Passada a euforia da aprovação da Emenda Constitucional nº 132/2023, que estabelece as normas gerais para o novo sistema de tributação sobre consumo, vem o árduo trabalho de detalhar um conjunto imenso de regras operacionais que precisa ser aprovado pelo Congresso antes de entrar em vigor a unificação da cobrança de ISS, ICMS, Pis, Cofins e IPI.
Um exemplo desses riscos ficou evidente nesta semana, quando a Associação Brasileira de Supermercados (Abras) publicou uma proposta de detalhamento para a Cesta Nacional de Alimentos, que a reforma tributária definiu como tendo isenção tributária, assim como uma lista de produtos com alíquota reduzida em 60%.
A associação “jura, pelo Senhor e pela imagem da Santa Cruz do Redentor”, que concebeu uma relação de produtos com a genuína intenção de “viabilizar o acesso de todos os consumidores, sem exclusões, a uma alimentação saudável, balanceada e diversificada, além de 100% livre de tributação”.
A proposta original da reforma tributária era definir uma cesta básica limitada, que atendesse principalmente aos produtos consumidos pela parcela mais pobre da sociedade.
Acontece que, para agradar o paladar de todas as famílias brasileiras, “sem exclusões”, a Abras precisou pensar em tudo: carnes, laticínios, massas, farinhas, frutas, legumes, cereais e até em molhos e temperos.

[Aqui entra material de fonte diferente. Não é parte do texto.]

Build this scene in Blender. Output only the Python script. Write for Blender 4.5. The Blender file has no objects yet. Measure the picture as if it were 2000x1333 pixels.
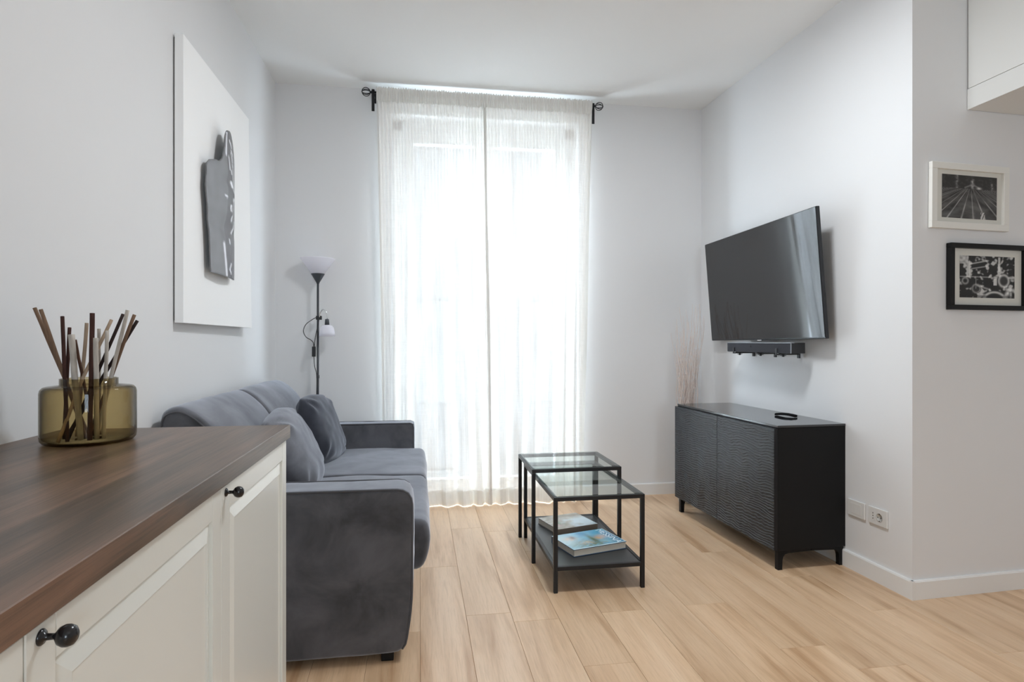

Na lista de produtos a serem isentos do novo imposto, segundo a proposta da Abras, além de todos os cortes de carnes, há também camarão, bacalhau, foie gras e até caviar. “Como negar essa linda emoção, que tanto bem fez ao meu coração”, deve estar pensando o 0,1% mais rico da população, que consome esses produtos, diante de tanta generosidade dos donos de supermercados.
Para a maioria dos brasileiros, que “na hora de trabalhar, levanta sem reclamar, antes de o galo cantar”, porém, a realidade é bastante diferente.
Sobre o caviar, para a maioria (inclusive este que vos escreve), “nunca vi, nem comi, eu só ouço falar”.
Num país tão desigual, em que “na mesa de poucos, há fartura adoidado, mas se olhar para o lado, depara com a fome”, chega a ser revoltante uma associação defender a isenção de tributos para produtos supérfluos, acessíveis somente a uma parcela ínfima dos consumidores.
Além de ofensiva para a maioria da população, a proposta da Abras é inócua. Como “geralmente quem come esse prato tem bala na agulha, não é qualquer um”, os donos de supermercado não teriam nenhuma dificuldade de repassar um eventual aumento de preços provocado pelo novo imposto para consumidores praticamente sem restrição orçamentária quando vão fazer as compras do mês. Se “caviar é comida de rico”, a demanda por esses bens é praticamente inelástica.
Sendo assim, enquanto aguardo, quem sabe, o dia em que “acerto na loteria e dessa iguaria até posso provar”, continuo defendendo o espírito original da reforma tributária.
Como prescreve o sábio Zeca Pacodinho, de cujo repertório tirei todas as citações musicais deste texto, a isenção prevista na reforma tributária deve se limitar aos bens essenciais consumidos pela população mais pobre.
Na hora de se regulamentar a Cesta Básica Nacional de Alimentos, “sou mais ovo frito, farofa e torresmo, pois na minha mesa é o que mais se consome”.